The TCEs from the Q1–Q17 DR24 search were federated with pre-existing KOIs, and their latest dispositions are given in the Q1–Q17 DR24 KOI table. Transit-like TCEs that did not federate with any previously designated KOI were assigned new KOI numbers and their dispositions are given in the Q1–Q17 DR24 KOI table. Pre-existing KOIs that did not federate with Q1–Q17 DR24 TCEs are not shown in the Q1–Q17 DR24 KOI table. Note that some new KOIs were designated while the Robovetter was actively being developed, and thus some new KOIs are ultimately dispositioned as not transit-like FPs. Also note that any Q1–Q17 DR24 TCE that does not have a corresponding KOI in the Q1–Q17 DR24 KOI table can be assumed to be dispositioned as a not transit-like FP.

4. Planetary Parameters

Planetary parameters for the majority of KOIs are based upon fitting the Mandel & Agol (2002) transit model to the Q1–Q17 Kepler flux time series data. The model was fit to the PDC light curves available at the MAST at the time they were fit. For those KOIs that were designated prior to the start of the Q1–Q17 DR24 vetting activity, these light curves correspond to Data Releases 21–23. For those KOIs designated as a result of the Q1–Q17 DR24 activity, DR24 PDC light curves were utilized. For those KOIs newly designated as a result of the Q1–Q17 DR24 activity, DR24 PDC light curves were utilized.

The fitting procedure is the same as that described in Rowe et al. (2013). To summarize, the procedure assumes a circular orbit and fits for the stellar density, impact parameter, radius ratio, period, and epoch. The stellar parameters (see below) and associated uncertainties are used to calculate values such as planetary radius and insolation flux. To best estimate the posterior distribution on each fitted parameter, a MCMC approach was used to account for strong correlations between variables (especially stellar density, impact parameter, and radius ratio). The error bars reported for these values encompass 68% of the posterior distribution, emulating one-sigma error bars. Note that the parameters given in the table are based on the best-fit model, not the median value of the MCMC chains (see Rowe and Thompson 2015).

For some very low signal-to-noise false positives, the above fitting procedure was unsuccessful. In these cases the catalog contains the period, epoch, and transit duration, with no error bars, as reported by the original DV report for each TCE. These cases are identified by the column "Planetary Fit Type" being set to "none".

5. Stellar Parameters

Understanding the stellar population is required in order to understand the planet population found in this transit survey. By combining the works of many published sources, Huber et al. (2014) characterized the entire sample of stars observed by Kepler. This stellar catalog was utilized by the Q1–Q16 KOI catalog. An update to a subset of the stars was subsequently performed to create the Q1–Q17 DR24 stellar table (Huber 2014).

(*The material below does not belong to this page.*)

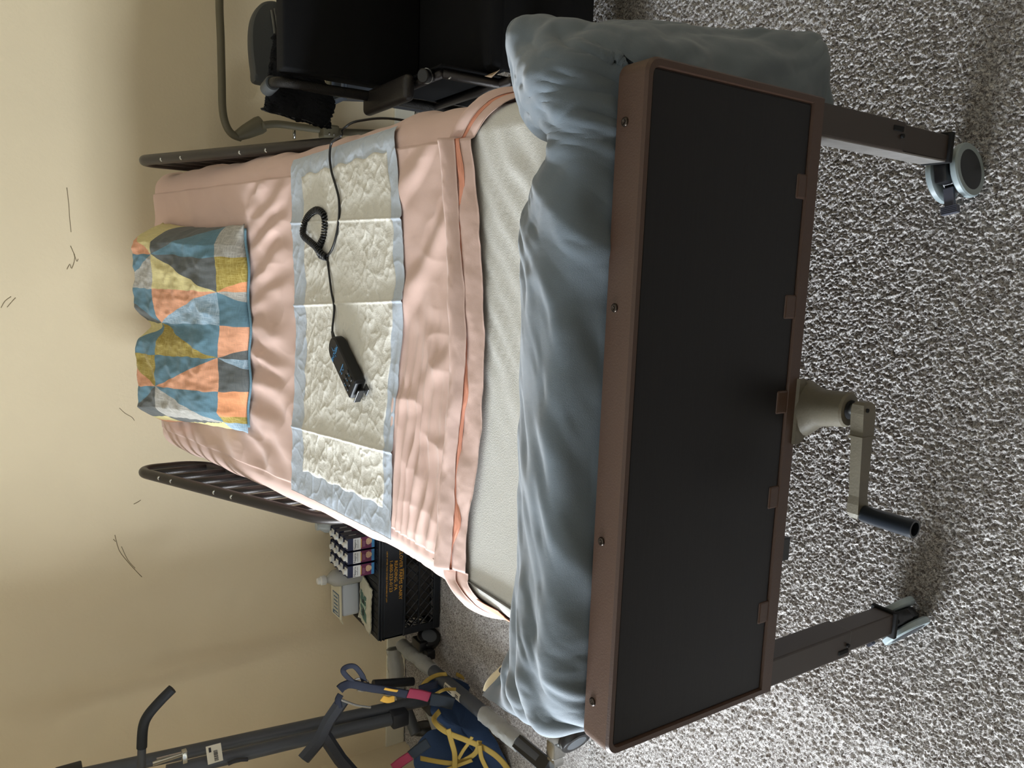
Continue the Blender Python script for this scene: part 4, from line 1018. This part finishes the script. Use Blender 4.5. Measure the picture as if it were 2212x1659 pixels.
# ------------------------------------------------------------------ patient lift
def lift():
    r = thing('patient_lift', 'dark grey patient lift with mast, push handle and plastic-wrapped legs', 'patient lift')
    def part(name, m, *calls, smooth=True, angle=.6, parent=None):
        bm = bmesh.new()
        for c in calls: c(bm)
        return bmo(name, bm, m, parent or r, smooth, angle)
    T = Vector((-1.545, 2.03, 1.40)); Bm = Vector((-1.545, 1.86, .11))
    # mast: flattened oval tube
    part('mast', lift_m, lambda bm: tube(bm, [T, Bm], .027, 16, flat=.8))
    part('mast_cap', liftd_m, lambda bm: box(bm, T-Vector((.034, .03, .05)), T+Vector((.034, .03, .03)), .005), smooth=False)
    screw('cap_bolt', T+Vector((.0, -.031, -.01)), (0, -1, 0), .008, r)
    B0, B1 = [(-1.506,1.840,1.115),(-1.567,1.840,0.274)]
    boom = part('boom', lift_m, lambda bm: tube(bm, [B0, B1], .024, 16))
    part('boom_end', liftd_m, lambda bm: box(bm, Vector(B1)-Vector((.03, .03, .04)), Vector(B1)+Vector((.03, .03, .03)), .008), smooth=False)
    hp = [(-1.491,1.880,1.186),(-1.417,1.880,1.183),(-1.347,1.880,1.177),(-1.308,1.880,1.161),(-1.269,1.880,1.124),(-1.235,1.880,1.084)]
    part('push_handle', mat('handle_foam', (30, 33, 37), .7), lambda bm: tube(bm, hp[1:], .0165, 16, 6))
    part('handle_stub', lift_m, lambda bm: tube(bm, [(hp[0][0]-.05, 1.9, hp[0][2]), hp[1]], .0135, 14))
    # actuator in bright metal, barcode label
    A0, A1 = [(-1.436,1.800,1.162),(-1.432,1.800,1.065)]
    ac = part('actuator', steel_m, lambda bm: tube(bm, [A0, A1], .007, 10), lambda bm: box(bm, Vector(A1)-Vector((.03, .012, .008)), Vector(A1)+Vector((.012, .012, .008)), .003), lambda bm: tube(bm, [(-1.423,1.800,1.150),(-1.426,1.800,1.074)], .004, 8))
    lab = [(-1.439,1.815,0.995),(-1.440,1.815,0.946),(-1.508,1.815,0.939),(-1.508,1.815,0.989)]
    def quad(bm, q, th=.0006): prism(bm, q, (0, -1, 0), th)
    lb = part('label_plate', mat('label_white', (214, 208, 190), .5), lambda bm: quad(bm, lab), smooth=False)
    def bl(a, b): 
        p0, p1, p2, p3 = [Vector(p) for p in lab]; return (p0.lerp(p1, a)).lerp(p3.lerp(p2, a), b)+Vector((0, -.0008, 0))
    def bars(bm):
        rr = random.Random(3); t = .32
        while t < .92:
            w = rr.choice((.02, .035, .05)); prism(bm, [bl(.45, t), bl(.72, t), bl(.72, t+w), bl(.45, t+w)], (0, -1, 0), .0004); t += w+rr.choice((.02, .03))
        prism(bm, [bl(.16, .1), bl(.32, .1), bl(.32, .36), bl(.16, .36)], (0, -1, 0), .0004)
    part('barcode', ink_m, bars, smooth=False, parent=lb)
    part('cable_clip', liftd_m, lambda bm: tube(bm, [(-1.517,1.800,0.927),(-1.512,1.800,0.899),(-1.522,1.800,0.861)], .010, 6, flat=.6), smooth=False)
    # spreader bar
    s1 = [(-1.338,1.700,0.551),(-1.399,1.700,0.601),(-1.467,1.700,0.638),(-1.519,1.700,0.695)]; s2 = [(-1.451,1.700,0.621),(-1.565,1.700,0.561),(-1.660,1.700,0.499)]
    part('spreader_bar', liftd_m, lambda bm: tube(bm, s1, .028, 6, flat=.45, up=(0, 1, 0)), lambda bm: tube(bm, s2, .024, 6, flat=.45, up=(0, 1, 0)), smooth=False)
    part('spreader_hook', steel_m, lambda bm: tube(bm, [(-1.282,1.690,0.531),(-1.266,1.690,0.509),(-1.276,1.690,0.474),(-1.302,1.690,0.459),(-1.319,1.690,0.473),(-1.308,1.690,0.502)], .0045, 8, 5), lambda bm: tube(bm, [(-1.325,1.690,0.566),(-1.342,1.690,0.543),(-1.369,1.690,0.501),(-1.391,1.690,0.451)], .0045, 8, 5))
    # base leg on the bed side with wrap, label, wheels
    L0 = Vector((-1.455, 2.17, .10)); L1 = Vector((-1.372, 1.10, .105))
    leg = part('base_leg', lift_m, lambda bm: tube(bm, [L0, L1], .026, 18))
    part('plastic_wrap', wrapfilm_m, lambda bm: tube(bm, [L0.lerp(L1, t/14*.28) for t in range(15)], .0305, 18, wob=.25), parent=leg)
    part('plastic_wrap', wrapfilm_m, lambda bm: tube(bm, [L0.lerp(L1, .66+t/14*.22) for t in range(15)], .0300, 18, wob=.2), parent=leg)
    part('end_sleeve', black_m, lambda bm: tube(bm, [L0.lerp(L1, .88), L1+Vector((.004, -.05, .002))], .032, 4, up=(0, 0, 1)), smooth=False, parent=leg)
    pc = L0.lerp(L1, .47); ax = (L1-L0).normalized(); up = Vector((.25, 0, 1)).normalized(); sd = ax.cross(up).normalized()
    def curved(bm):
        for k in range(4):
            a0, a1 = -.6+k*.3, -.6+(k+1)*.3
            n0 = Vector((.1, 0, 1)).normalized()
            def q(t, a):
                n_ = (n0*math.cos(a)+ax.cross(n0)*math.sin(a)); return pc+ax*t+n_*.0266
            prism(bm, [q(-.062, a0), q(.062, a0), q(.062, a1), q(-.062, a1)], (0, 0, 1), .0004)
    part('leg_label', mat('label_white', (214, 208, 190), .5), curved, parent=leg)
    def prt(bm):
        n0 = Vector((.1, 0, 1)).normalized(); y_ = ax.cross(n0)
        for t0, t1, a in ((-.055, -.01, -.010), (-.055, -.02, -.004), (-.055, .0, .002), (.03, .052, -.006), (.03, .052, .0)):
            c = pc+n0*.0275+y_*a; prism(bm, [c+ax*t0, c+ax*t1, c+ax*t1+y_*.003, c+ax*t0+y_*.003], (0, 0, 1), .0004)
    part('leg_print', ink_m, prt, parent=leg)
    def wheel(c, R, w, ax_):
        bm = bmesh.new(); ax_ = Vector(ax_).normalized(); lathe(bm, Vector(c)-ax_*w/2, ax_, [(0, R*.7), (0, R*.95), (.004, R), (w-.004, R), (w, R*.95), (w, R*.7)], 30); wh = bmo('wheel', bm, black_m, r, True, .6)
        bm = bmesh.new(); lathe(bm, Vector(c)-ax_*(w/2+.001), ax_, [(0, R*.2), (.001, R*.66), (w+.001, R*.66), (w+.002, R*.2)], 24); bmo('wheel_hub', bm, mat('hub_grey', (84, 88, 92), .5), wh, True, .6)
    wheel((-1.365, 2.02, .05), .05, .03, (.9, -.5, 0)); wheel((-1.255, 1.005, .052), .052, .032, (.5, .85, 0))
    part('caster_fork', black_m, lambda bm: box(bm, (-1.43, 1.95, .05), (-1.39, 2.0, .09), .006), lambda bm: box(bm, (-1.40, 1.98, .07), (-1.36, 2.06, .11), .006), smooth=False)
    part('caster_fork', steel_m, lambda bm: box(bm, (-1.33, 1.03, .06), (-1.27, 1.07, .115), .008), lambda bm: cyl(bm, (-1.34, 1.045, .075), (-1.34, 1.045, .11), .02), smooth=False)
    # wrapped cross tube behind, short black tube, far leg
    CA = Vector((-1.47, 2.19, .135)); CB = Vector((-1.64, 2.15, .125))
    part('cross_tube', lift_m, lambda bm: tube(bm, [CA, CB, (-1.78, 2.0, .11)], .024, 14))
    part('plastic_wrap', wrapfilm_m, lambda bm: tube(bm, [CA.lerp(CB, t/10) for t in range(11)], .033, 16, wob=.25))
    part('pivot_block', liftd_m, lambda bm: tube(bm, [(-1.508,2.020,0.300),(-1.546,2.020,0.119)], .018, 12), lambda bm: box(bm, (-1.60, 1.82, .06), (-1.50, 1.92, .14), .01), smooth=False)
    LB = [(-1.58, 1.87, .10), (-1.72, 1.72, .10), (-1.86, 1.05, .10)]
    part('base_leg', lift_m, lambda bm: tube(bm, LB, .024, 14, 4))
    part('plastic_wrap', wrapfilm_m, lambda bm: tube(bm, [Vector(LB[0]).lerp(Vector(LB[1]), t/8) for t in range(9)]+[Vector(LB[1]).lerp(Vector(LB[2]), t/16) for t in range(1, 9)], .036, 14, wob=.4))
    wheel((-1.87, 1.0, .05), .05, .03, (1, .2, 0)); wheel((-1.80, 2.05, .05), .05, .03, (1, .2, 0))
lift()

# ------------------------------------------------------------------ sling
def sling():
    r = thing('lift_sling', 'blue mesh lifting sling with yellow tape edges slumped beneath the lift', 'sling')
    def lobe(name, outline, center, bulge, seed):
        """outline: closed 3-D loop; fills it as a softly domed cloth"""
        O = cr(outline, 10, True); n = len(O); c = Vector(center); m = 22
        P = np.zeros((n+1, m, 3))
        for i in range(n+1):
            p = O[i % n]
            for j in range(m):
                t = j/(m-1); q = c.lerp(p, t); h = bulge*(1-t**2)
                nz = noise.noise(Vector((q.x*11, q.y*11, q.z*11+seed)))*.016*(1-t*.6) + (1-abs(noise.noise(Vector((q.x*19, q.y*15, q.z*19+seed+5))))*3)*.005
                P[i, j] = (q.x, q.y-h*.6+nz, q.z+h*.5+nz*.6)
        gridmesh(name, P, sling_m, r)
        return O
    o1 = [(-1.440,1.820,0.165),(-1.452,1.860,0.098),(-1.449,1.820,0.045),(-1.468,1.770,-0.003),(-1.476,1.710,0.014),(-1.504,1.560,0.044),(-1.549,1.480,0.030),(-1.611,1.430,0.012),(-1.700,1.420,0.006),(-1.670,1.500,0.044),(-1.574,1.550,0.119),(-1.514,1.620,0.181),(-1.479,1.660,0.210),(-1.456,1.700,0.201)]
    a = lobe('sling_body', o1, [(-1.505,1.600,0.113)][0], .04, 1)
    o2 = [(-1.610,1.720,0.236),(-1.568,1.700,0.198),(-1.562,1.660,0.128),(-1.587,1.580,0.060),(-1.679,1.500,-0.008),(-1.787,1.480,-0.021),(-1.749,1.520,0.150),(-1.744,1.620,0.234),(-1.686,1.700,0.264)]
    b = lobe('sling_body', o2, [(-1.625,1.540,0.162)][0], .05, 9)
    def tape(pts, w, m, name='edge_tape', sm=8):
        bm = bmesh.new(); tube(bm, pts, w*.82, 8, sm, flat=.14, up=(.1, -1, .55)); return bmo(name, bm, m, r, True)
    tape([(-1.429,1.600,0.213),(-1.438,1.580,0.247),(-1.444,1.540,0.252),(-1.458,1.500,0.228),(-1.474,1.450,0.179),(-1.502,1.410,0.124),(-1.538,1.380,0.083),(-1.590,1.370,0.048)], .013, yell_m)
    tape([(-1.437,1.800,0.187),(-1.411,1.790,0.166),(-1.396,1.780,0.131),(-1.378,1.740,0.111)], .011, yell_m)
    tape([(-1.453,1.840,0.012),(-1.459,1.800,-0.007),(-1.466,1.750,-0.018)], .010, yell_m)
    tape([(-1.396,1.660,0.203),(-1.362,1.620,0.185),(-1.361,1.600,0.147)], .008, yell_m)
    tape([(-1.440,1.500,0.232),(-1.483,1.490,0.223),(-1.534,1.480,0.213),(-1.583,1.460,0.223)], .012, yell_m)
    tape([(-1.594,1.600,0.290),(-1.590,1.540,0.241),(-1.586,1.500,0.195),(-1.551,1.460,0.161),(-1.520,1.440,0.145),(-1.468,1.420,0.147)], .012, yell_m)
    tape([(-1.458,1.440,0.166),(-1.486,1.450,0.175),(-1.524,1.470,0.185),(-1.558,1.480,0.198)], .008, yell_m)
    tape([(-1.640,1.550,0.253),(-1.591,1.490,0.201),(-1.558,1.450,0.157)], .009, yell_m)
    tape([(-1.478,1.410,0.152),(-1.520,1.400,0.149),(-1.567,1.390,0.130)], .010, yell_m)
    # straps and colour loops
    tape([(-1.282,1.680,0.573),(-1.273,1.680,0.558),(-1.274,1.680,0.527),(-1.302,1.670,0.461),(-1.327,1.660,0.393),(-1.350,1.640,0.328)], .020, navy_m, 'strap')
    tape([(-1.308,1.690,0.564),(-1.326,1.690,0.574),(-1.359,1.690,0.569)], .014, navy_m, 'strap')
    tape([(-1.268,1.680,0.523),(-1.220,1.680,0.558),(-1.204,1.680,0.548),(-1.210,1.680,0.517),(-1.250,1.680,0.489),(-1.276,1.680,0.481)], .012, navy_m, 'strap_loop')
    tape([(-1.342,1.635,0.327),(-1.357,1.630,0.286),(-1.374,1.620,0.247)], .024, red_m, 'maroon_strap')
    tape([(-1.369,1.600,0.253),(-1.377,1.580,0.216),(-1.389,1.560,0.178)], .030, mat('black_patch', (28, 36, 44), .9), 'hook_patch')
    tape([(-1.371,1.680,0.261),(-1.368,1.680,0.232),(-1.371,1.680,0.183)], .018, navy_m, 'strap')
    tape([(-1.348,1.660,0.420),(-1.362,1.660,0.396),(-1.363,1.660,0.370)], .016, yel2_m, 'loop_tab')
    tape([(-1.308,1.650,0.415),(-1.329,1.650,0.370),(-1.341,1.650,0.331)], .006, yel2_m, 'loop_tab')
    tape([(-1.582,1.580,0.407),(-1.559,1.570,0.379),(-1.540,1.560,0.348)], .022, red_m, 'maroon_strap')
    tape([(-1.536,1.555,0.350),(-1.510,1.540,0.327),(-1.489,1.530,0.295)], .024, mat('black_patch', (28, 36, 44), .9), 'hook_patch')
sling()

KOIs in the Q1–Q17 DR24 catalog that were designated prior to the start of the Q1–Q17 DR24 vetting activity were fit using stellar values from the Huber et al. (2014) Q1–Q16 stellar table. KOIs in the Q1–Q17 DR24 catalog that are newly designated use stellar values from the updated Q1–Q17 DR24 stellar catalog (Huber 2014). These stellar parameters can be accessed via the Kepler stellar data search interface. A few tens of KOIs have no published stellar information; for these, solar parameters are reported in the KOI table. The "Stellar Parameter Provenance" column will have a value of "q1_q17_stellar", "q1_q16_stellar", or "solar" if the stellar parameters are from the Q1–Q17 DR24 stellar catalog, the Q1–Q16 stellar catalog, or defaulted to solar values, respectively.